## [Collected material]

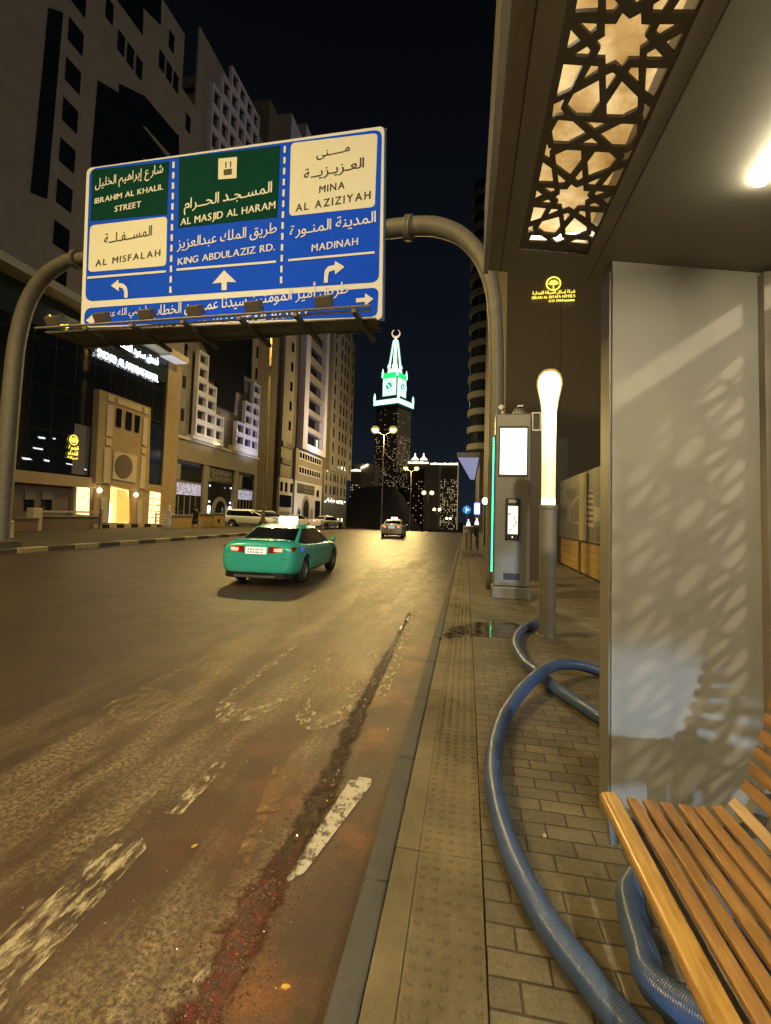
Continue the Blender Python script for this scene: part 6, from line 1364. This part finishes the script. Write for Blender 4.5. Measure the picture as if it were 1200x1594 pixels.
mb = MB(); mb.box((3.20, 17.41, .15), (3.5, 17.7, 4.6)); mb.build('end_post', dark_m, HD)
# rounded balcony block far up the street
RB = thing('balcony_block', 'tall pale block with stacked rounded balconies up the street behind the right gantry post', 'building', (8, 92, 0))
mb = MB(); mb.box((1.9, 88, 14), (22, 108, 66)); mb.build('wall', mat('dim_pale_render', (.17, .165, .15), .8), RB)
bal = mat('balcony_render', (.17, .17, .16), .8)
for k in range(16):
    z = 14.2+k*3.2; mb = MB(); mb.lathe([(3.3, z), (3.3, z+1.1)], (3.0, 88.2, 0), 24); mb.build('balcony', bal, RB, smooth=True)
    mb = MB(); mb.lathe([(2.9, z+1.101), (2.9, z+3.19)], (3.0, 88.2, 0), 24); mb.build('balcony_glazing', bglass, RB, smooth=True)
mb = MB(); mb.box((3.0, 86, -4), (22, 108, 13.9)); mb.build('lower_wall', mat('lower_render', (.20, .19, .16), .8), RB)
for y_ in (2.2, 5.4, 8.6):
    mb = MB(); mb.box((3.3, 85.95, y_), (4.2, 85.99, y_+1.9)); mb.build('window', bglass, RB)
# cantilevered white canopy over the pavement
CA = thing('street_canopy', 'white lit canopy jutting out over the pavement below the rounded balconies', 'canopy', (1.5, 80, -1))
z = 10.7
mb = MB(); mb.prism([(-1.6, 70, z), (1.7, 70, z), (1.7, 113, z), (.7, 113, z)], (0, 0, .7)); mb.build('roof', stone_w, CA)
mb = MB(); mb.prism([(-1.45, 70.4, z-.004), (1.6, 70.4, z-.004), (1.6, 110, z-.004), (.7, 110, z-.004)], (0, 0, -.05)); mb.build('soffit', emat('soffit_lavender_glow', (.50, .52, .86), .42), CA)  # light on the underside put in as a lavender glow
mb = MB(); mb.box((1.71, 69.5, -2), (2.4, 100, z+.72)); mb.build('support_wall', mat('support_render', (.16, .15, .12), .8), CA)
# signs and barriers on the far pavement
BS = thing('road_sign', 'round blue arrow sign on a thin pole at the pavement edge', 'road sign', (.05, 23.3, .15))
p = atY(726.5, 793.5, 23.3)
mb = MB(); mb.lathe([(.205, -.012), (.205, .012)], (p.x, 23.3, p.z), 28, 'y'); dsk = mb.build('disc', emat('blue_sign_face', (.02, .30, .85), .55), BS)
mb = MB(); v = lambda x, z: Vector((p.x+x, 23.272, p.z+z))
mb.prism([v(-.05, -.14), v(.0, -.14), v(0, -.03), v(.06, -.03), v(.06, -.07), v(.14, 0), v(.06, .07), v(.06, .03), v(0, .03), v(0, .05), v(.035, .05), v(-.025, .15), v(-.085, .05), v(-.05, .05)], (0, .012, 0)); mb.build('white_arrow', emat('white_arrow', (.8, .95, 1), .8), dsk)
mb = MB(); mb.bar((p.x, 23.35, .15), (p.x, 23.35, p.z+.3), .03); mb.build('pole', steel_m, BS, smooth=True)
LS = thing('lit_sign', 'glowing white and blue upright sign beside the round blue road sign', 'lit sign', (.5, 25, .15))
p = atY(742.5, 792, 25); mb = MB(); mb.box((p.x-.13, 25, p.z-.28), (p.x+.13, 25.1, p.z+.30)); mb.build('face', emat('lit_sign_face', (.62, .72, 1.0), 3.0), LS, bevel=.04)
mb = MB(); mb.box((p.x-.17, 25.02, p.z-.32), (p.x+.17, 25.12, p.z+.34)); mb.build('blue_halo_frame', emat('lit_sign_blue', (.10, .18, 1.0), .9), LS, bevel=.05)
mb = MB(); mb.bar((p.x, 25.06, .15), (p.x, 25.06, p.z-.3), .035); mb.build('pole', black_m, LS, smooth=True)
GL = thing('globe_lamp', 'white globe lamp beside the green kiosk edge, farther up the pavement', 'globe lamp', (1.1, 27, .15))
p = atY(755, 780, 27); mb = MB(); mb.sphere(p, .17, 14, 1.2); mb.build('globe', emat('globe_white', (1, .96, .92), 3), GL, smooth=True); mb = MB(); mb.bar((p.x, 27, .15), (p.x, 27, p.z-.18), .035); mb.build('pole', black_m, GL, smooth=True)
for k, (x, y, Y, lab) in enumerate(((729, 815, 22.5, 'white cone shaped lamp on the plank barrier, the one nearer the road'), (742, 813, 22.5, 'white cone shaped lamp on the plank barrier, the one nearer the kiosk'))):
    p = atY(x, y, Y); L_ = thing('warning_lamp', lab, 'lamp', (p.x, Y, p.z-.2), 'cone lamps on the plank barrier')
    mb = MB(); mb.lathe([(.09, p.z-.12), (.085, p.z), (.03, p.z+.10), (.025, p.z+.20)], (p.x, Y, 0), 14); mb.build('cone', emat('cone_glow', (1, .93, .90), 1.6) if 'cone_glow' not in MATS else MATS['cone_glow'], L_, smooth=True)
    mb = MB(); mb.lathe([(.10, p.z-.16), (.10, p.z-.121)], (p.x, Y, 0), 14); mb.build('base', black_m, L_)
PB = thing('plank_barrier', 'plank barrier with pale boards and dark legs across the pavement', 'barrier', (.2, 22.6, .15))
a, b_ = atY(721, 816, 22.6), atY(745, 825, 22.6); a2 = atY(738, 816, 22.6)
mb = MB(); mb.box((a.x, 22.55, .95), (a2.x, 22.6, 1.15)); mb.build('board', pale_m, PB); mb = MB(); mb.box((a.x, 22.55, 1.17), (a2.x, 22.6, 1.32)); mb.build('board', pale_m, PB)
mb = MB(); mb.box((a2.x+.01, 22.5, .80), (b_.x, 22.7, 1.25)); mb.build('dark_panel', black_m, PB)
for x in (728, 733, 744):
    q = atY(x, 840, 22.6); mb = MB(); mb.box((q.x-.03, 22.61, .15), (q.x+.03, 22.67, 1.3)); mb.build('leg', black_m if x > 730 else steel_m, PB)
rb_ = MB(); random.seed(9)
for k in range(420):
    x, y = random.uniform(-.1, 3.0), random.gauss(19.6, .7); r = random.uniform(.02, .06)
    rb_.add([(x+r*math.cos(a), y+r*math.sin(a), .15) for a in (.3, 1.6, 2.9, 4.4, 5.5)]+[(x, y, .15+r*.8)], [(0, 1, 5), (1, 2, 5), (2, 3, 5), (3, 4, 5), (4, 0, 5)])
rb_.build('rubble', mat('rubble_stone', (.24, .20, .13), .85, 0, .3, 9), kind='stuff')
# damp patch on the paving that mirrors the kiosk's green light
wm = worn('wet_paving', (.030, .026, .018), .44, .58, 7, (1, 2.2, 1), .05)
mb = MB(); mb.poly([atZ(x, y, .1545) for x, y in ((682, 996), (700, 978), (745, 968), (800, 968), (826, 982), (790, 994), (730, 990))]); wp = mb.build('wet_patch', wm, parent=pav); wp['kind'] = 'structure'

## [Description of the task]
Leave out the pictures and copy the rest of the material above exactly.

## [Result of the exercise]
Continue the Blender Python script for this scene: part 6, from line 1364. This part finishes the script. Write for Blender 4.5. Measure the picture as if it were 1200x1594 pixels.
mb = MB(); mb.box((3.20, 17.41, .15), (3.5, 17.7, 4.6)); mb.build('end_post', dark_m, HD)
# rounded balcony block far up the street
RB = thing('balcony_block', 'tall pale block with stacked rounded balconies up the street behind the right gantry post', 'building', (8, 92, 0))
mb = MB(); mb.box((1.9, 88, 14), (22, 108, 66)); mb.build('wall', mat('dim_pale_render', (.17, .165, .15), .8), RB)
bal = mat('balcony_render', (.17, .17, .16), .8)
for k in range(16):
    z = 14.2+k*3.2; mb = MB(); mb.lathe([(3.3, z), (3.3, z+1.1)], (3.0, 88.2, 0), 24); mb.build('balcony', bal, RB, smooth=True)
    mb = MB(); mb.lathe([(2.9, z+1.101), (2.9, z+3.19)], (3.0, 88.2, 0), 24); mb.build('balcony_glazing', bglass, RB, smooth=True)
mb = MB(); mb.box((3.0, 86, -4), (22, 108, 13.9)); mb.build('lower_wall', mat('lower_render', (.20, .19, .16), .8), RB)
for y_ in (2.2, 5.4, 8.6):
    mb = MB(); mb.box((3.3, 85.95, y_), (4.2, 85.99, y_+1.9)); mb.build('window', bglass, RB)
# cantilevered white canopy over the pavement
CA = thing('street_canopy', 'white lit canopy jutting out over the pavement below the rounded balconies', 'canopy', (1.5, 80, -1))
z = 10.7
mb = MB(); mb.prism([(-1.6, 70, z), (1.7, 70, z), (1.7, 113, z), (.7, 113, z)], (0, 0, .7)); mb.build('roof', stone_w, CA)
mb = MB(); mb.prism([(-1.45, 70.4, z-.004), (1.6, 70.4, z-.004), (1.6, 110, z-.004), (.7, 110, z-.004)], (0, 0, -.05)); mb.build('soffit', emat('soffit_lavender_glow', (.50, .52, .86), .42), CA)  # light on the underside put in as a lavender glow
mb = MB(); mb.box((1.71, 69.5, -2), (2.4, 100, z+.72)); mb.build('support_wall', mat('support_render', (.16, .15, .12), .8), CA)
# signs and barriers on the far pavement
BS = thing('road_sign', 'round blue arrow sign on a thin pole at the pavement edge', 'road sign', (.05, 23.3, .15))
p = atY(726.5, 793.5, 23.3)
mb = MB(); mb.lathe([(.205, -.012), (.205, .012)], (p.x, 23.3, p.z), 28, 'y'); dsk = mb.build('disc', emat('blue_sign_face', (.02, .30, .85), .55), BS)
mb = MB(); v = lambda x, z: Vector((p.x+x, 23.272, p.z+z))
mb.prism([v(-.05, -.14), v(.0, -.14), v(0, -.03), v(.06, -.03), v(.06, -.07), v(.14, 0), v(.06, .07), v(.06, .03), v(0, .03), v(0, .05), v(.035, .05), v(-.025, .15), v(-.085, .05), v(-.05, .05)], (0, .012, 0)); mb.build('white_arrow', emat('white_arrow', (.8, .95, 1), .8), dsk)
mb = MB(); mb.bar((p.x, 23.35, .15), (p.x, 23.35, p.z+.3), .03); mb.build('pole', steel_m, BS, smooth=True)
LS = thing('lit_sign', 'glowing white and blue upright sign beside the round blue road sign', 'lit sign', (.5, 25, .15))
p = atY(742.5, 792, 25); mb = MB(); mb.box((p.x-.13, 25, p.z-.28), (p.x+.13, 25.1, p.z+.30)); mb.build('face', emat('lit_sign_face', (.62, .72, 1.0), 3.0), LS, bevel=.04)
mb = MB(); mb.box((p.x-.17, 25.02, p.z-.32), (p.x+.17, 25.12, p.z+.34)); mb.build('blue_halo_frame', emat('lit_sign_blue', (.10, .18, 1.0), .9), LS, bevel=.05)
mb = MB(); mb.bar((p.x, 25.06, .15), (p.x, 25.06, p.z-.3), .035); mb.build('pole', black_m, LS, smooth=True)
GL = thing('globe_lamp', 'white globe lamp beside the green kiosk edge, farther up the pavement', 'globe lamp', (1.1, 27, .15))
p = atY(755, 780, 27); mb = MB(); mb.sphere(p, .17, 14, 1.2); mb.build('globe', emat('globe_white', (1, .96, .92), 3), GL, smooth=True); mb = MB(); mb.bar((p.x, 27, .15), (p.x, 27, p.z-.18), .035); mb.build('pole', black_m, GL, smooth=True)
for k, (x, y, Y, lab) in enumerate(((729, 815, 22.5, 'white cone shaped lamp on the plank barrier, the one nearer the road'), (742, 813, 22.5, 'white cone shaped lamp on the plank barrier, the one nearer the kiosk'))):
    p = atY(x, y, Y); L_ = thing('warning_lamp', lab, 'lamp', (p.x, Y, p.z-.2), 'cone lamps on the plank barrier')
    mb = MB(); mb.lathe([(.09, p.z-.12), (.085, p.z), (.03, p.z+.10), (.025, p.z+.20)], (p.x, Y, 0), 14); mb.build('cone', emat('cone_glow', (1, .93, .90), 1.6) if 'cone_glow' not in MATS else MATS['cone_glow'], L_, smooth=True)
    mb = MB(); mb.lathe([(.10, p.z-.16), (.10, p.z-.121)], (p.x, Y, 0), 14); mb.build('base', black_m, L_)
PB = thing('plank_barrier', 'plank barrier with pale boards and dark legs across the pavement', 'barrier', (.2, 22.6, .15))
a, b_ = atY(721, 816, 22.6), atY(745, 825, 22.6); a2 = atY(738, 816, 22.6)
mb = MB(); mb.box((a.x, 22.55, .95), (a2.x, 22.6, 1.15)); mb.build('board', pale_m, PB); mb = MB(); mb.box((a.x, 22.55, 1.17), (a2.x, 22.6, 1.32)); mb.build('board', pale_m, PB)
mb = MB(); mb.box((a2.x+.01, 22.5, .80), (b_.x, 22.7, 1.25)); mb.build('dark_panel', black_m, PB)
for x in (728, 733, 744):
    q = atY(x, 840, 22.6); mb = MB(); mb.box((q.x-.03, 22.61, .15), (q.x+.03, 22.67, 1.3)); mb.build('leg', black_m if x > 730 else steel_m, PB)
rb_ = MB(); random.seed(9)
for k in range(420):
    x, y = random.uniform(-.1, 3.0), random.gauss(19.6, .7); r = random.uniform(.02, .06)
    rb_.add([(x+r*math.cos(a), y+r*math.sin(a), .15) for a in (.3, 1.6, 2.9, 4.4, 5.5)]+[(x, y, .15+r*.8)], [(0, 1, 5), (1, 2, 5), (2, 3, 5), (3, 4, 5), (4, 0, 5)])
rb_.build('rubble', mat('rubble_stone', (.24, .20, .13), .85, 0, .3, 9), kind='stuff')
# damp patch on the paving that mirrors the kiosk's green light
wm = worn('wet_paving', (.030, .026, .018), .44, .58, 7, (1, 2.2, 1), .05)
mb = MB(); mb.poly([atZ(x, y, .1545) for x, y in ((682, 996), (700, 978), (745, 968), (800, 968), (826, 982), (790, 994), (730, 990))]); wp = mb.build('wet_patch', wm, parent=pav); wp['kind'] = 'structure'